Leaving out every picture, retype the lines below from the top through the one that contains "bgn.inputs['Strength'].default_value = 0.54".

+++++

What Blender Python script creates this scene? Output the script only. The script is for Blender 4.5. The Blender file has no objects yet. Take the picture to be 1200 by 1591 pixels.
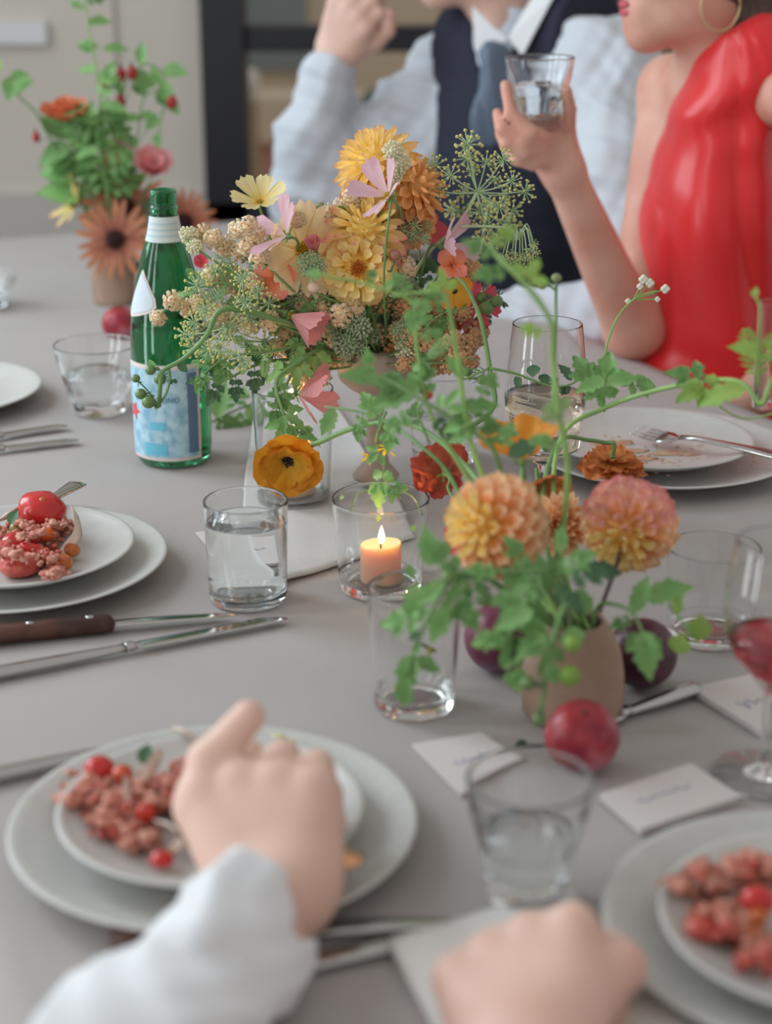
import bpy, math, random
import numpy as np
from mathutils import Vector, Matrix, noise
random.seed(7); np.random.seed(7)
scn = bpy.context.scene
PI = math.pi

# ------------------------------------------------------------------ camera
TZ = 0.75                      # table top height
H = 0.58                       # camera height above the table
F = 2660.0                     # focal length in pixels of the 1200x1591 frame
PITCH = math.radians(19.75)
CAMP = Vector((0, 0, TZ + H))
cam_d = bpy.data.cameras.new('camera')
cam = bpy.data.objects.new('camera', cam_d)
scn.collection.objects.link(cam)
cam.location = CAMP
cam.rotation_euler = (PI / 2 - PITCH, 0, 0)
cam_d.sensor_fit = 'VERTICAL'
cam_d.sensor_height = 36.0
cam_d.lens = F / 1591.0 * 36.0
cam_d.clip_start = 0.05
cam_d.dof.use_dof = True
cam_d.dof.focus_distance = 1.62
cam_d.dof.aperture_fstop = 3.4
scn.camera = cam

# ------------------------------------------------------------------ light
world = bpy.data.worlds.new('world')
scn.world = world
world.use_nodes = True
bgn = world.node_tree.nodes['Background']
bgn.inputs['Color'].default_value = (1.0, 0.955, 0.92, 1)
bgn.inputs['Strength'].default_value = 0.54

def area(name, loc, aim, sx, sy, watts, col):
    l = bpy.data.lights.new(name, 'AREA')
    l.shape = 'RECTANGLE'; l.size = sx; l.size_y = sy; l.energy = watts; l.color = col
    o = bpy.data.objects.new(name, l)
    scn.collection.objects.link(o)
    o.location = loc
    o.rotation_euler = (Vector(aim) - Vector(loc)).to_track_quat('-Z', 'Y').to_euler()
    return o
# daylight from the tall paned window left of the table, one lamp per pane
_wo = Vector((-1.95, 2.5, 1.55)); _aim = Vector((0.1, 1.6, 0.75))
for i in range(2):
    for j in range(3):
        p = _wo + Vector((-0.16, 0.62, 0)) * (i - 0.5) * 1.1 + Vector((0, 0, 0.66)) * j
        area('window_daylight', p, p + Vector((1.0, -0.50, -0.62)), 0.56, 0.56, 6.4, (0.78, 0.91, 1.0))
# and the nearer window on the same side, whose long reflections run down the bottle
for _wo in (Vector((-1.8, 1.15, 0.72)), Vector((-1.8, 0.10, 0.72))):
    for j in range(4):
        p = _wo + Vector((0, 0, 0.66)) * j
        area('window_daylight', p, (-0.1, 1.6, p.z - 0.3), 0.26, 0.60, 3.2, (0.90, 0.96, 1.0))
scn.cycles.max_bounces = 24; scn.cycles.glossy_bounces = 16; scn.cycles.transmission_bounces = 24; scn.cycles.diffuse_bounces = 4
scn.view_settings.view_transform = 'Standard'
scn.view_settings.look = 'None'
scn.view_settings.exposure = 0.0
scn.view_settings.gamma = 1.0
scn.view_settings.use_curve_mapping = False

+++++

* IN RESPONSE:
What Blender Python script creates this scene? Output the script only. The script is for Blender 4.5. The Blender file has no objects yet. Take the picture to be 1200 by 1591 pixels.
import bpy, math, random
import numpy as np
from mathutils import Vector, Matrix, noise
random.seed(7); np.random.seed(7)
scn = bpy.context.scene
PI = math.pi

# ------------------------------------------------------------------ camera
TZ = 0.75                      # table top height
H = 0.58                       # camera height above the table
F = 2660.0                     # focal length in pixels of the 1200x1591 frame
PITCH = math.radians(19.75)
CAMP = Vector((0, 0, TZ + H))
cam_d = bpy.data.cameras.new('camera')
cam = bpy.data.objects.new('camera', cam_d)
scn.collection.objects.link(cam)
cam.location = CAMP
cam.rotation_euler = (PI / 2 - PITCH, 0, 0)
cam_d.sensor_fit = 'VERTICAL'
cam_d.sensor_height = 36.0
cam_d.lens = F / 1591.0 * 36.0
cam_d.clip_start = 0.05
cam_d.dof.use_dof = True
cam_d.dof.focus_distance = 1.62
cam_d.dof.aperture_fstop = 3.4
scn.camera = cam

# ------------------------------------------------------------------ light
world = bpy.data.worlds.new('world')
scn.world = world
world.use_nodes = True
bgn = world.node_tree.nodes['Background']
bgn.inputs['Color'].default_value = (1.0, 0.955, 0.92, 1)
bgn.inputs['Strength'].default_value = 0.54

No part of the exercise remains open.